Is a dog sniff a search after all?
Two weeks ago, the Supreme Court struck down a search of a car based on a drug sniff in Rodriguez v. United States. That's good news for the defense bar and for those who've come to worry that the War on Drugs has rendered the Fourth Amendment pretty much of a dead letter. As always, though, the devil's in the details: the opinion is narrower than we might have liked, but in several respects it's broader, too.
God, I'm starting to sound like Yoda. Let's take a look.
First, the facts. A cop pulled Rodriguez over for drifting onto the shoulder of the road for a couple of seconds. The officer got Rodriguez's license and registration, checked it, came back and asked the passenger a few questions, then returned to the cruiser and did a record check on him as well. While doing so, he called for a second officer. When he returned to the car, he gave Rodriguez a written warning, then asked for permission to walk his dog, which had been in the cruiser all this time, around Rodriguez's car. Rodriguez refused, so the cop waited another eight minutes for the other officer to arrive, then used the dog. And you know how that turned out.
This happened in Nebraska, and the 8th Circuit has a rule that a de minimis delay in a traffic stop, so as to allow a dog search, doesn't violate the 4th Amendment. That's an easy one to dispose of: the Supreme Court has previously held that "authority for the seizure ends when tasks tied to the traffic infraction are -- or reasonably should have been -- completed," and here the officer admitted they were, before the drug sniff occurred. The Court reaffirms that principle, reverses, The End.
Not quite. While Rodriguez can certainly be read as a simple reiteration of the rule that a stop cannot be prolonged beyond the time necessary to issue the ticket, it raises the question of whether the Court is backtracking from its 1983 decision in United States v. Place, where it held that a dog sniff was not a "search" within the meaning of the 4th Amendment. That was based on the Court's prevailing theory on search and seizure law articulated in Katz v. United States, that the focus was on the defendant's "reasonable expectation of privacy": since no one had a reasonable expectation of privacy in the outside of his car on a public street, having a dog sniff around it was no different than having a person (including a cop) walk up to it: the 4th Amendment didn't come into play.

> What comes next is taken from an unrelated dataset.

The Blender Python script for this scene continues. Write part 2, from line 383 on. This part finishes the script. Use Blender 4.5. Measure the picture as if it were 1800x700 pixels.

But the Court's developed another method of analyzing those issues, actually returning to the "property interest" test that was utilized prior to Katz. They used that to strike down the attachment of GPS units to vehicles in United States v. Jones, and just two years ago to hold that taking a dog up on a porch of a house to sniff at the door was an unconstitutional search in Jardines v. Florida. The Rodriguez opinion describes a dog sniff as "a measure aimed at detecting evidence." How is that not a search?
In fact, the Court clearly cabins off dog sniffs from the regular routine of a traffic stop. The Court has held that the officer's mission there is not simply writing the ticket; he can also inspect the license and registration, and determine whether there are outstanding warrants on the driver or passengers. But those are matters of roadside safety, and "a dog sniff is not fairly characterized as part of the officer's traffic mission."
Does that mean the officer needs some reasonable suspicion to conduct a dog sniff even if the stop isn't delayed to do so? The votes probably aren't there for that now, but if a dog sniff is "not part of the traffic mission," and it's "a measure aimed at detecting evidence," that's at least an argument which can be made.
That brings up the downside to Rodriguez. It's not a clear win. The law is also clear that a stop can be prolonged past the period necessary to write the ticket if the officer develops reasonable suspicion that some criminal activity is afoot. The 8th Circuit hadn't addressed that issue, so the Court remands it back to the 8th for them to do so. One thing Rodriguez shows is the benefit of having good facts in an appeal: the officer essentially acknowledged that he had no basis for keeping Rodriguez there after giving him the ticket. Given the elastic and amorphous nature of "reasonable suspicion," one might anticipate that, in the future, police officers won't be as frank as the one in this case was about conceding he didn't have any.